Fair-and-reasonable (FAR). That's the standard, the test for organisations handling personal information (PI) under the proposed privacy reforms. The FAR principle is also found in the 'Objects' section of the FOI Act at Section 3(4), outlining that FOI functions "are to be performed and exercised, as far as possible, to facilitate and promote public access to information, promptly and at the lowest reasonable cost."
And yes - fair call, I was pushing the envelope with the 'FAR' reference, but Commonwealth agencies may need to re-examine their approaches to what is fair-and-reasonable and what constitutes the lowest-reasonable-cost (LRC) when managing access-to-information (ATI) or data-subject-requests (DSARs), regardless if they arise under the FOI or Privacy acts.
Why? in FY23, Commonwealth FOI programs ran up a bill of $70 million, with APS and other salary costs taking the lion's share of those resources (+$65 million) for processing almost 35,000 FOIs. However, most FOI practitioners would likely admit that the $70 million price tag significantly underestimates the actual cost to their agencies. This is particularly the case when dealing with complex or vexatious applicants, who can monopolise an FOI unit's time form months or years, along with HR, legal and other business units. My own, unscientific estimates are that agencies can often double their reported FOI costs when accounting for the actual time-and-resources spent on FOIs.
And then there's the small matter of privacy reforms.

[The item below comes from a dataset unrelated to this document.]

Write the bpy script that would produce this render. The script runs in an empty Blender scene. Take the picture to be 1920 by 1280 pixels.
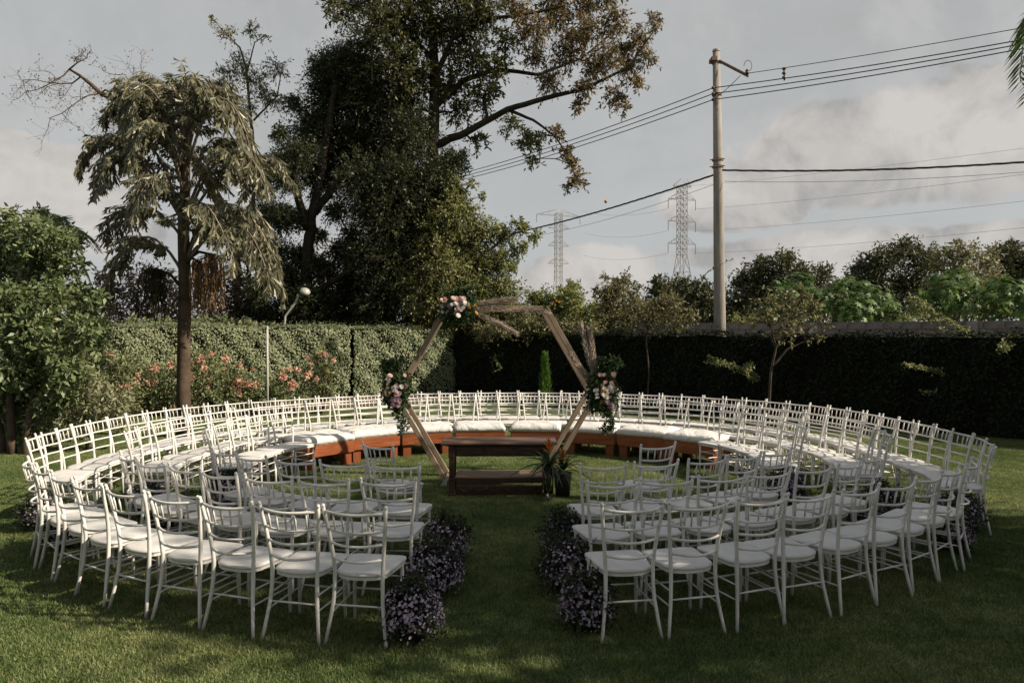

Under these reforms, Commonwealth organisations will need to provide some documentation when responding to requests for PI. Agencies will need to provide details of searches, third-party consultations and the reasons for not disclosing or deleting certain PI. In other words, the privacy reforms will likely require agencies to produce FOI-like determinations.
The effect? Negating or reducing the practical benefit and resource-savings of processing PI-focused access requests under the Privacy Act. Judging from the EU's experience after the passage of General Data Protection Regulation - where the numbers of DSARs reportedly doubled, agencies will likely get a huge uptick in PI-related requests after the privacy reforms come into force. It follows that this 'uptick' in DSARs will demand additional spending and efforts by resource-constrained agencies already struggling with their FOI workloads.
Or will it? Stated another way - are there other options that could help agencies manage access requests in a FAR manner, or even streamline FOI and privacy procedures that won't require legislative changes and additional costs? Possible, but that would require some challenging conversations around some of the following points - and hopefully more!
Again, these comments and questions are meant to be a starting point, an entrée for Commonwealth agencies to start thinking about how best to manage increasingly complex, voluminous and challenging FOIs and DSARs in the face of ever-shrinking budgets. Arguable the lowest-reasonable-cost or LRC principle should not only be considered from the perspective of FOI and DSAR applicants, but also from that of Commonwealth agencies and the taxpayers who fund these programs. Why? It's only fair-and-reasonable.